Smessa la tuta da sciatore, Matteo Renzi ha indossato i panni più aulici del vate. Alla quarta votazione, ha fatto sapere il premier, avremo il nuovo presidente della Repubblica senza ripetere i disastri del 2013. Nelle prime tre votazioni, quando è richiesta la maggioranza qualificata dei grandi elettori, il nome «buono» resterà coperto. Poi, con un quorum più abbordabile, il successore di Giorgio Napolitano avrà un nome e un volto.



Renzi lancia queste previsioni al suo solito, con sicumera. Che significa? In primo luogo, è un’ammissione, a denti stretti, di debolezza: non si ripeteranno i casi di Francesco Cossiga e Carlo Azeglio Ciampi, eletti a larghissima maggioranza alla prima votazione, pilotati da leader discussi ma indubbiamente abili come Ciriaco De Mita e Massimo D’Alema. Mettere d’accordo 670 persone al primo scrutinio è una missione impossibile per Renzi. Ma non ci saranno — dice — altri casi Marini, entrato in aula presidente e uscito bastonato. Niente falò di candidature.



Il premier ripiega dunque sulla maggioranza semplice. E su un nome da tenere coperto fino al momento del pronunciamento dell’aula. Un nome che dovrà riflettere gli accordi raggiunti con gli altri partiti e con la minoranza Pd. La quale è quella che scalpita più rumorosamente, soprattutto dopo il grave scivolone del governo sulla delega fiscale «salva-Silvio». L’indebolimento di Renzi ha ridato fiato a Pierluigi Bersani e ai suoi. E Romano Prodi è ritornato alla ribalta.

Evocare il Professore è stata un’uscita improvvida di Bersani o un guanto di sfida lanciato a ragion veduta? È sicuramente un modo con cui la minoranza democratica ricorda a Renzi che lo sfregio del 2013, con il venir meno di 101 voti, è una ferita ancora aperta. L’ha fatto capire Bersani, l’hanno detto apertamente Rosi Bindi e (al sussidiario) Massimo Mucchetti. Il messaggio a Renzi è chiaro: prima che con Silvio Berlusconi, il nome per il Quirinale devi concordarlo con noi, altrimenti sarai ripagato con la stessa moneta che hai usato contro di noi due anni fa. E per sanare quella ferita si riparte dallo stesso nome sfregiato, cioè quello del fondatore dell’Ulivo e primo presidente del Pd.

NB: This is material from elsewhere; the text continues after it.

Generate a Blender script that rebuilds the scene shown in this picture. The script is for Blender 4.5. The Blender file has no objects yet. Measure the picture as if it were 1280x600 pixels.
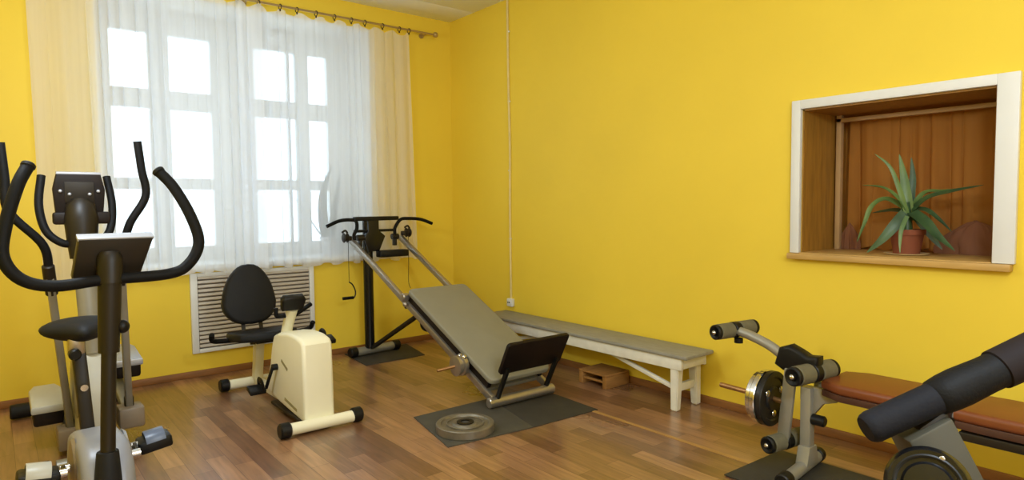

Prodi continua a ripetere che la sua candidatura al Colle non esiste, ma ha fatto sapere che oggi sarà alla manifestazione di Parigi a fianco dei principali leader europei, Renzi compreso. Qualcuno si è affrettato a concludere: prove generali di futura convivenza. Stranamente, l’uscita di Bersani dell’altro giorno non ha bruciato Prodi.

Che cosa farebbe Renzi alla quarta votazione se la candidatura del Professore gli fosse proposta dalla minoranza del suo partito più Sel e i fuoriusciti del M5S se non addirittura i parlamentari forzisti fedeli a Fitto, cioè un raggruppamento che assieme al resto del Pd fosse in grado di nominare il nuovo presidente? 

Spaccherebbe definitivamente il partito (dopo aver affondato due anni fa Marini e lo stesso Prodi) per salvaguardare le riforme del Nazareno? Ma vale anche l’opposto: se il nome per il Colle proposto da Renzi fosse condiviso da un ampio arco di consensi, i bersaniani dovrebbero riallinearsi e incassare l’ennesima sconfitta.

La «scommessa» renziana sulla quarta votazione serve dunque di monito anche a Forza Italia. Il caos sulla riforma del fisco ha dimostrato che il patto del Nazareno è sottoposto a gravissime tensioni e che l’accordo con Berlusconi dev’essere di alto profilo, inattaccabile, perché l’alternativa è già pronta: un ex premier, ex presidente della Commissione Ue che non piace né a Berlusconi né a Renzi, ma davanti al quale il premier farebbe buon viso a cattiva sorte perché, pur non andandogli troppo a genio, la sua elezione gli consentirebbe di mettere a tacere la dissidenza interna e uscire dalle sabbie mobili.